If your family is depending on financial aid to see your kids through university, it’s important to keep in mind that some scholarships and financial aid packages have “no deferral” limitations. If that’s the case, a gap year may not be the best option.

Plan ahead

Whether your child wants to spend their year working or backpacking, it’s a good idea to first figure out what they want to get out of their experience. If they’re working or interning, do they have a clear idea of the kind of work they want to do, or would it be better to try different projects? If they’re backpacking, do they know where they want to go? Would they like to volunteer? Are they prepared for independence without a safety net and are they able to budget? Asking these kinds of questions in preparation for a gap year will help students remain focused so they can get the most out of their experience.

Final thoughts

In the twilight zone of a gap year, young people have the chance to discover themselves in ways that we rarely get to in our whole lives, and they can do so in relative safety before the pressures of the “real world” become front and center. So, as you prepare your teens for their eventual leap out of the nest, consider what a gap year might look like for them. You never know, they could become the next Elon Musk or Steve Jobs! Kidding. Sort of.

 

Good to Know

• Apply to universities first, and defer upon university acceptance.

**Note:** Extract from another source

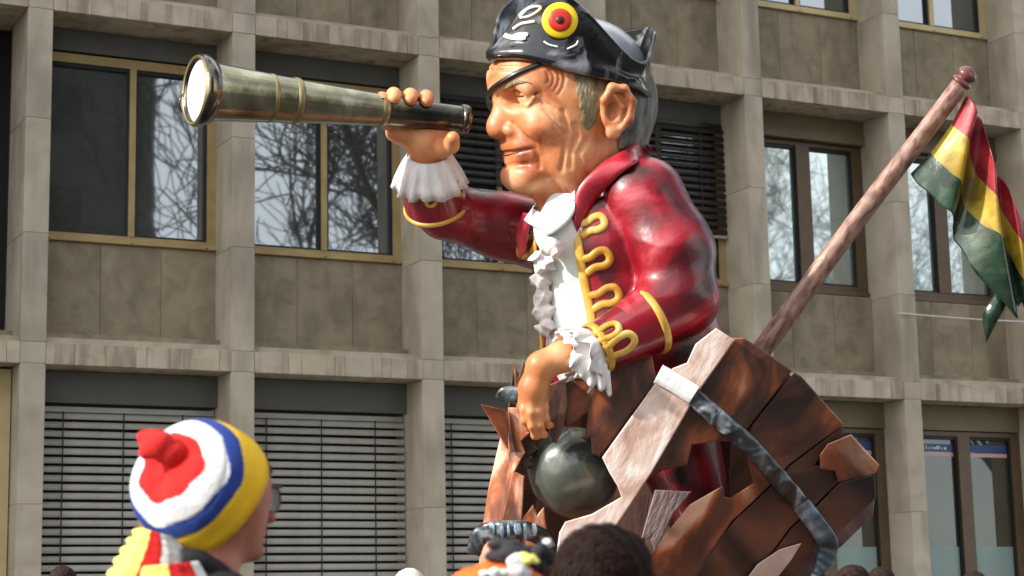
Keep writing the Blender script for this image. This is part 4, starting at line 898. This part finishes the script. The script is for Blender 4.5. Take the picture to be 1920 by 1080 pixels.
def person(label, x, y, wpx, D, face, hairm, jacket, ground=0.0, group=None, nstr=0, hairfuzz=18):
    """x, y: plane position of the crown of the head; wpx head width there; face = heading angle (0 = right, pi/2 = away)"""
    r = wpx/2; top = W([[x, y, 0]], D)[0]; root = thing('person', label, 'person', (top[0], top[1], ground), group)
    fx, fq = math.cos(face), -math.sin(face)
    cen = np.array([x, y+r*1.28, 0.])
    def fr(P): q = (P-cen)/r; return np.stack([q[:, 0]*fx+q[:, 2]*fq, -q[:, 0]*fq+q[:, 2]*fx, -q[:, 1]], 1)
    def hd(P0):
        P = fr(P0); A = P.copy(); A[:, 1] = np.abs(A[:, 1])
        d = ell(P, (0, 0, .22), (1.2, .95, 1.02)); d = smin(d, ell(P, (.35, 0, -.55), (.72, .68, .85)), .35); d = smin(d, ell(P, (.86, 0, -1.12), (.25, .3, .2)), .2)
        d = smin(d, cap(P, (-.2, 0, -.7), (-.35, 0, -2.2), .62, .68), .25); d = smax(d, -ell(A, (1.12, .38, .0), (.2, .24, .15)), .15); d = smin(d, ell(A, (.93, .38, 0), (.16, .17, .13)), .05)
        d = smin(d, cap(P, (1.1, 0, .05), (1.32, 0, -.36), .11, .16), .12); d = smin(d, cap(A, (1.06, 0, -.68), (.96, .26, -.68), .09, .05), .06); d = smax(d, -cap(A, (1.2, 0, -.71), (1.0, .3, -.7), .03, .02), .04)
        d = smin(d, ell(A, (-.12, 1.0, -.1), (.2, .1, .34)), .06); return d*r
    V, F = surfnet(hd, cen-r*np.array([1.75, 1.5, 1.75]), cen+r*np.array([1.75, 2.3, 1.75]), r*.075)
    hdo = mesh('head', Wp(V, D), F, M['pskin'], root)
    def hr(P0):
        P = fr(P0); base = ell(P, (-.04, 0, .24), (1.3, 1.04, 1.1)); wv = .03*np.sin(P[:, 0]*9+P[:, 1]*4)*np.sin(P[:, 2]*7+P[:, 1]*9)
        reg = smin(-(P[:, 2]-.52+.0*P[:, 0]), smax(P[:, 0]+.12, -(P[:, 2]+.75), .1), .1); return smax(base+wv, reg, .12)*r
    V, F = surfnet(hr, cen-r*np.array([1.6, 1.6, 1.6]), cen+r*np.array([1.6, 1.2, 1.6]), r*.07)
    ho_ = mesh('hair', Wp(V, D), F, hairm, root)
    if nstr: strands(hr, cen, nstr, hairm, 'hair_lock', ho_, hairfuzz, D)
    ang = face
    fw = RGT*fx-(-FWD)*0+FWD*(-fq); 
    body(root, (top[0], top[1]), top[2], D, math.atan2(fw[1], fw[0]), jacket, M['jeans'], ground)
    return root, cen, r, fr, hd

# spectator in the striped knit cap
DP = 3.2
pr, pc, prr, pfr, phd = person('spectator in a red, white, blue and yellow striped knit cap, glasses and scarf', 411, 822, 178, DP, math.radians(38), M['brownhair'], M['jacket'])
hatc = np.array([376., 917, 0]); HR = 131.0; hax = np.array([-.53, -.39, .75]); hax /= np.linalg.norm(hax)
rf = np.array([0, -1., 0]); rf -= (rf@hax)*hax; rf /= np.linalg.norm(rf); rs_ = np.cross(hax, rf)
na, nb = 120, 120
th = np.radians(np.linspace(0.5, 112, na)); ph = np.linspace(0, 2*np.pi, nb, endpoint=False)
TH, PH = np.meshgrid(th, ph, indexing='ij')
dph = rf*np.cos(PH)[..., None]+rs_*np.sin(PH)[..., None]; gph = np.clip((dph[..., 0]*.72+dph[..., 1]*.69-.2)/.6, 0, 1)
deg = np.degrees(TH)
TH = np.where(deg > 62, np.radians(62)+(TH-np.radians(62))*(1-.42*gph), TH)
Rr = HR*(1+.018*np.sin(PH*3+1)*np.sin(TH*2)+.02*np.sin(PH*5)*np.exp(-((deg-30)/18)**2)-.16*np.exp(-(deg/26)**2))
Rr = Rr*(1-.10*np.exp(-((deg-17)/9)**2-((np.cos(PH-4.2)-1)/.5)**2))
for bdeg in (34, 55, 72): Rr = Rr*(1-.012*np.exp(-((deg-bdeg)/2.0)**2))
Rr = Rr*(1+.035*np.exp(-((deg-103)/10)**2))
V = hatc+hax*(Rr*np.cos(TH))[..., None]+rf*(Rr*np.sin(TH)*np.cos(PH)*1.0)[..., None]+rs_*(Rr*np.sin(TH)*np.sin(PH))[..., None]
Vin = hatc+(V-hatc)*.95
V2 = np.concatenate([V.reshape(-1, 3), Vin[-1]]); F = gridF(na, nb, False, True)
F += [((na-1)*nb+j, (na-1)*nb+(j+1) % nb, na*nb+(j+1) % nb, na*nb+j) for j in range(nb)]
wobb = lambda p: 2.2*math.sin(p*3+.5)+1.4*math.sin(p*7)
mi = []
for k in range(len(gridF(na, nb, False, True))):
    i, j = divmod(k, nb); dg = math.degrees((th[i]+th[i+1])/2)+wobb(ph[j]); mi.append(0 if dg < 34 else 1 if dg < 55 else 2 if dg < 72 else 3)
kc = mesh('knit_cap', Wp(V2, DP), F, [M['kred'], M['kwhite'], M['kblue'], M['kyel']], pr, matidx=mi+[3]*nb)
def tail(P): return chain(P, [(322, 850, 82), (302, 836, 86), (284, 827, 80), (270, 822, 72)], [27, 25, 21, 14], 12)+1.2*np.sin(P[:, 0]*.1+P[:, 1]*.13)
V, F = surfnet(lambda P: smin(tail(P), cap(P, (292, 838, 96), (272, 850, 92), 18, 12), 12), (225, 780, 40), (365, 905, 140), 3.4); mesh('cap_tip', Wp(V, DP), F, M['kred'], kc)
# glasses
gl = mesh('glasses', *(lambda v, f: (Wp(v, DP), f))(*tube(np.array([[488, 910, 6], [506, 911, -8], [528, 912, -40]]), 3.2)), M['metalframe'], pr)
a = np.linspace(0, 2*np.pi, 28, endpoint=False); cg = np.array([512, 936, -30]); gx = np.array([.42, 0, -.9]); P = cg+np.cos(a)[:, None]*np.array([.5, 0, -.86])*27+np.sin(a)[:, None]*np.array([0, 1, 0])*25
mesh('rim', *(lambda v, f: (Wp(v, DP), f))(*tube(P, 2.2, closed=True)), M['metalframe'], gl)
mesh('lens', Wp(np.vstack([cg, P]), DP), [(0, 1+i, 1+(i+1) % 28) for i in range(28)], M['lensglass'], gl, smooth=False)
# scarf: ribbed knit band lying from the nape down the back
def scarf(name, left, right, mats, cuts, q, n=60, m=25, scal=0):
    a_, b_ = spline(left, n), spline(right, n); u = np.linspace(0, 1, m); V = []
    tn = np.gradient(a_, axis=0); 
    for i in range(n):
        row = a_[i]*(1-u)[:, None]+b_[i]*u[:, None]; sc2 = scal*(abs(math.sin(i*.42))-.5); row = row+np.outer((1-u)**4, (a_[i]-b_[i])/np.linalg.norm(a_[i]-b_[i]))*sc2
        V.append(np.column_stack([row, q+18*np.sin(math.pi*u)+.9*np.sin(u*m*.5*math.pi)+.5*math.sin(i*.9)]))
    V = np.array(V); Vb = V.copy(); Vb[..., 2] -= 10; nn = n*m; Fa = gridF(n, m); 
    mi = [next(c for c, k in enumerate(cuts) if (f % (m-1))/(m-1) < k) for f in range(len(Fa))]
    bd = [(j, j+1) for j in range(m-1)]+[((n-1)*m+j, (n-1)*m+j+1) for j in range(m-1)]+[(i*m, i*m+m) for i in range(n-1)]+[(i*m+m-1, i*m+2*m-1) for i in range(n-1)]
    mb = [0]*(m-1)*2+[0]*(n-1)+[len(mats)-1]*(n-1)
    F = Fa+[tuple(k+nn for k in f) for f in Fa]+[(x, y, y+nn, x+nn) for x, y in bd]
    return mesh(name, Wp(np.concatenate([V.reshape(-1, 3), Vb.reshape(-1, 3)]), DP), F, mats, pr, matidx=mi+mi+mb)
scarf('scarf', [(258, 988), (236, 1020), (212, 1060), (190, 1110), (180, 1170)], [(330, 1008), (352, 1040), (356, 1080), (350, 1130), (350, 1170)], [M['kpale'], M['kred'], M['kwhite']], [.3, .58, 1.1], 74, scal=9)
scarf('scarf_end', [(268, 1062), (262, 1090), (262, 1120), (264, 1170)], [(372, 1052), (390, 1085), (400, 1120), (405, 1170)], [M['kpale'], M['kred'], M['kwhite']], [.45, .85, 1.1], 98, n=30, m=21, scal=3)
V, F = tube(spline([(338, 1050, 78), (372, 1052, 70), (412, 1072, 52), (440, 1100, 10)], 30), 22); mesh('coat_collar', Wp(V, DP), F, M['jacket'], pr)

# dark-haired spectator, centre
person('spectator with dark brown hair seen from behind below the cannonball', 1130, 993, 184, 3.3, math.radians(80), M['brownhair'], M['jacket'], nstr=5000, hairfuzz=26)
# spectator in the orange hat
po, oc, orr, ofr, ohd = person('spectator in an orange felt hat with black and white trimmings below the barrel', 940, 1064, 150, 3.0, math.radians(60), M['brownhair'], M['jacket'])
def ohat(P): return smin(ell(P, (935, 1120, 0), (98, 68, 96)), ell(P, (880, 1102, 30), (40, 32, 40)), 16)+1.5*np.sin(P[:, 0]*.15)*np.sin(P[:, 1]*.12)
V, F = surfnet(lambda P: smax(ohat(P), P[:, 1]-1135, 6), (820, 1030, -110), (1045, 1145, 115), 4); oh = mesh('felt_hat', Wp(V, 3.0), F, M['orange'], po)
def puff(c, r, seed): 
    rr = random.Random(seed); cs = [(c[0]+rr.gauss(0, r[0]*.35), c[1]+rr.gauss(0, r[1]*.35), c[2]+rr.gauss(0, r[2]*.3), rr.uniform(.35, .6)) for _ in range(9)]
    def f(P):
        d = None
        for x, y, z, k in cs: e = ell(P, (x, y, z), (r[0]*k, r[1]*k, r[2]*k)); d = e if d is None else smin(d, e, 5)
        return d
    return surfnet(f, np.array(c)-np.array(r)*1.8, np.array(c)+np.array(r)*1.8, 3)
for nm, c, r, mm, sd in (('white_flower', (972, 1064, 70), (28, 22, 22), 'kwhite', 1), ('white_flower', (930, 1078, 92), (18, 14, 14), 'kwhite', 2), ('pale_flower', (990, 1048, 66), (20, 14, 14), 'kpale', 5), ('black_feather', (962, 1034, 40), (50, 24, 30), 'jacket', 3), ('black_feather', (1012, 1052, 60), (24, 30, 20), 'jacket', 4), ('white_tip', (1024, 1018, 62), (9, 8, 8), 'kwhite', 6)):
    V, F = puff(c, r, sd); mesh(nm, Wp(V, 3.0), F, M[mm], oh)
# people far off, only the tops of their heads in view
for lab, x, y, wd, D, fa, hm, g in (('distant spectator with short dark hair standing under the brown shop window, left of a pair', 1598, 1060, 54, 11.5, 2.6, 'brownhair', .13), ('distant spectator with dark hair, right one of a pair under the shop window', 1652, 1064, 50, 11.8, 2.0, 'brownhair', .13), ('distant spectator at the far right below the blue striped shop window', 1826, 1072, 44, 12.4, 2.2, 'brownhair', .13), ('dark-haired spectator at the lower left in front of the slatted blind', 118, 1062, 50, 9.5, 1.2, 'brownhair', 0), ('white-haired spectator between the striped cap and the barrel', 768, 1067, 60, 8.4, 1.6, 'whitehair', 0)):
    person(lab, x, y, wd, D, fa, M[hm], M['jacket'], g)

This will bring peace of mind that there is a plan at the end of the gap year.

• Make sure the universities your child is applying to accept deferrals.

• If your family is relying on scholarships and grants to see your child through university, make sure that the scholarship allows a deferral.

• Sit down with your child and help them plan their gap year long before it arrives so that they get the most out of their year.

Michelle Klar

“A gap year can help the student clarify what is important to him/her and pursue university with focus and renewed commitment.”

Alma Chelouche

Alma Chelouche spent her gap year waitressing and volunteering in Israel, interning in Shanghai, and working as a camp counselor in the United States.